Let us speak now
Conversation with Michelle Stuart, New York, 2003
Kapitler
Beskrivelse
Michelle Stuart reflects on her involvement in feminist and political activism starting in the late 1960s, initially motivated by the anti-Vietnam War movement. She became increasingly active in feminist circles after meeting figures like Lucy Lippard. “I think a lot of us were feminists to start with. Otherwise, we wouldn’t have decided to engage ourselves with a pursuit that was certainly not going to yield any money.” Stuart helped establish the Women’s Art Registry, which collected slides from across the country to give women artists exposure. “I thought that what we really needed was dissemination of information… a lot of women didn’t even know how to get their images out and be seen… Curators, other artists, or critics could go in and find anybody they wanted.”

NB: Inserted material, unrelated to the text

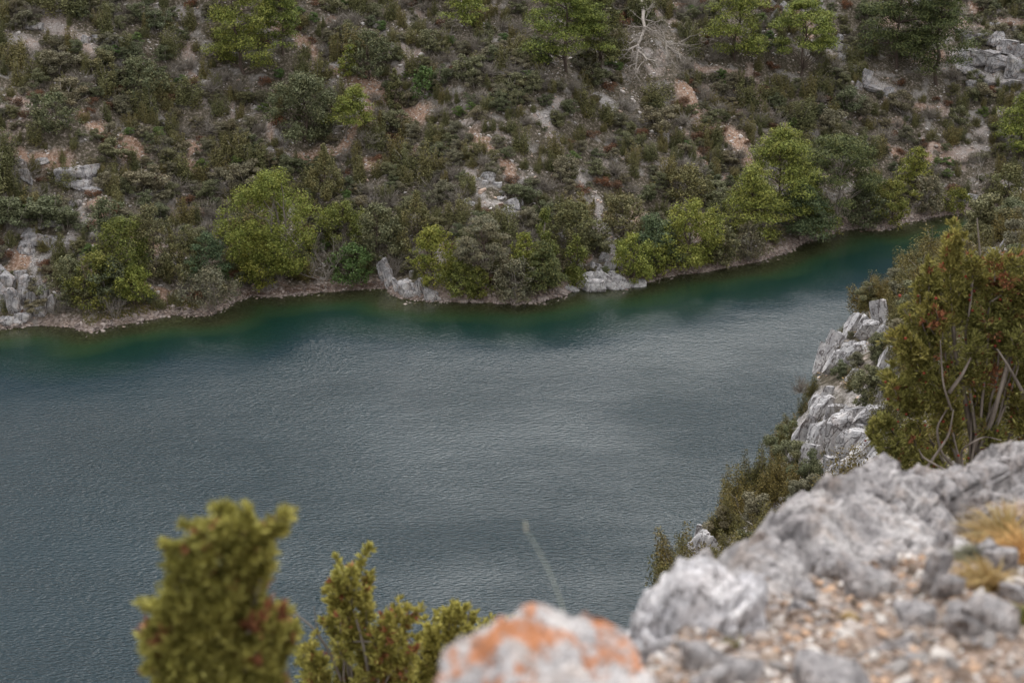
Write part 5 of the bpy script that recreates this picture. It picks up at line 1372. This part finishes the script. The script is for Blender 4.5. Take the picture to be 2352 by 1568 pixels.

As feminist organizing expanded, Stuart participated in initiatives like the Heresies Collective, while others worked to pressure universities to hire women artists, often in temporary roles when male professors were on sabbatical. “Before we got together, that was not happening at all to anybody.” Activist efforts also pressured museums like the Whitney to show more women, and by the 1980s MoMA began including more women artists.
Stuart shares her artistic path from the 1950s, explaining that while her parents didn’t have the means to send her to university, they gave her freedom. She enrolled in art school, which she later left. She was interested in Mexican murals and archeological sites, leading her to move to Mexico and work as an assistant on Diego Rivera’s Teatro de los Insurgentes. She then spent three years in Europe before moving to New York.
Stuart highlights how difficult it was for women artists in 1960s New York: “They wouldn’t even come to your studio… You had to schlep stuff over to the gallery if they were even going to give you five minutes.” She explains that the feminist movement provided “collective courage and solidarity,” giving isolated women artists a community and the strength to push their work into public view.
Stuart describes her early works drawing lunar surfaces and later earthworks—pounding soil into paper to reflect the landscape’s color and spirit—including Niagara Gorge Path Relocated and Stone Alignments, Solstice Cairns. “I wanted to reiterate not only the path of the falls in the earth, illuminate the earth in the strata, but also show that with the passage of time, the change has taken place.”